Mas a cereja do bolo está no domínio que ele tem sobre a narrativa, tanto a ponto de não precisar definir os quadros com linhas e sim com a arte. Diferente do que normalmente acontece quando se tenta algo assim, a leitura não fica confusa ou cansativa. Ele usa os próprios desenhos e balões para conduzir o ritmo de forma natural, você inconscientemente sabe para onde seguir e qual balão ler. Pode parecer estúpido, mas esse é um erro de fundamento bastante cometido por profissionais.
Outra característica fundamental do autor é sua capacidade em não deixar a arte se impor ao roteiro e vice-versa. Tudo acontece em total sinergia, você consome e digere ambos sem precisar gastar algum tempo a mais em um ou outro (não que não vá acabar fazendo isso eventualmente), absorvendo a história em uma lida só.
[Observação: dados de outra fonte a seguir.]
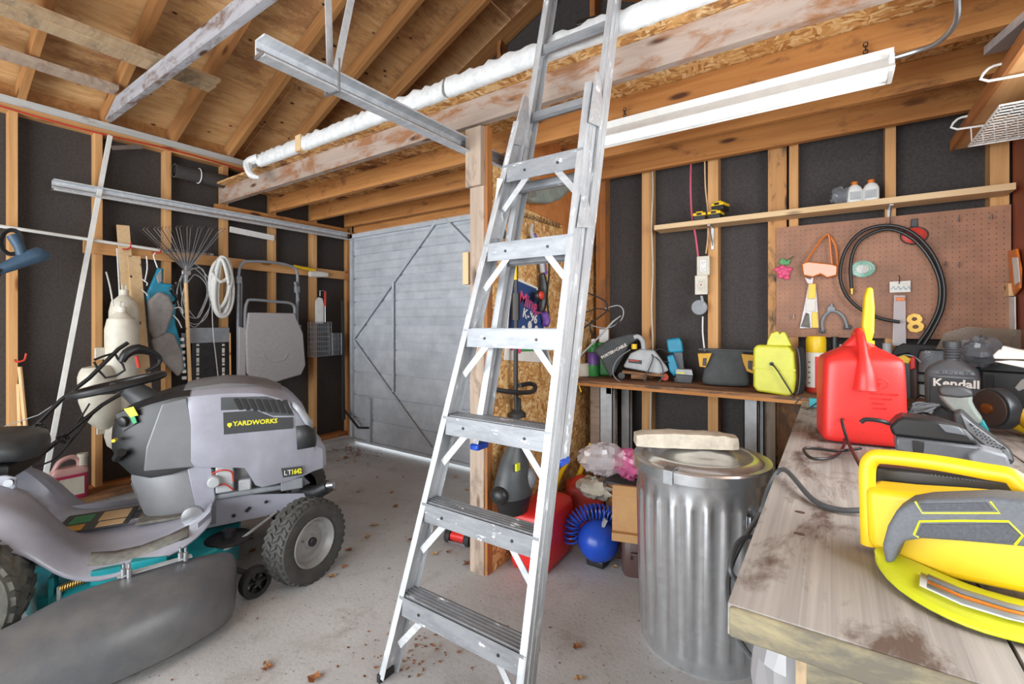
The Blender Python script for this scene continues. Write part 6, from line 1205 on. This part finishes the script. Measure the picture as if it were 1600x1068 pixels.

Muitos kudos para a Quadrinhos na Cia. por essa nova edição de Ao Coração da Tempestade. Preferiram não arriscar e se apegaram ao (alto) padrão de suas publicações anteriores. Capa gostosa de pegar e mole o suficiente para não atrapalhar na leitura, mas que também não fica facilmente amassada em decorrência dela.
As páginas são tão prazerosas quanto e em ótima qualidade. Tanto que algumas vezes você vai sentir vontade de folhear o livro apenas para isso; folhear. A impressão está impecável, nenhuma falha no exemplar que recebemos – apesar da impressão anterior ter de fato saído com defeito da gráfica.
Não gostei da tipologia no título, mas isso é uma chatice minha, já que é a mesma usada na capa americana. Porém, as cores feitas sobre uma das cenas da HQ deram a ela toda uma dramaticidade fantástica.
Pontos também para a minibiografia de Eisner ao final do livro (sim, sou chato a esse ponto, me chupem).
A tradução ficou bem superior à desleixada publicada pela Abril há 17 anos, inclusive fazendo questão de não traduzir algumas expressões pelo simples fato de perderem todo o sentido no português.
De forma geral, não há absolutamente nada para reclamar nessa reedição brasileira de Ao Coração da Tempestade. Tudo foi bem trabalhado e fez jus à obra fantástica do mestre Eisner. Ganha nota máxima porque não há outra possível.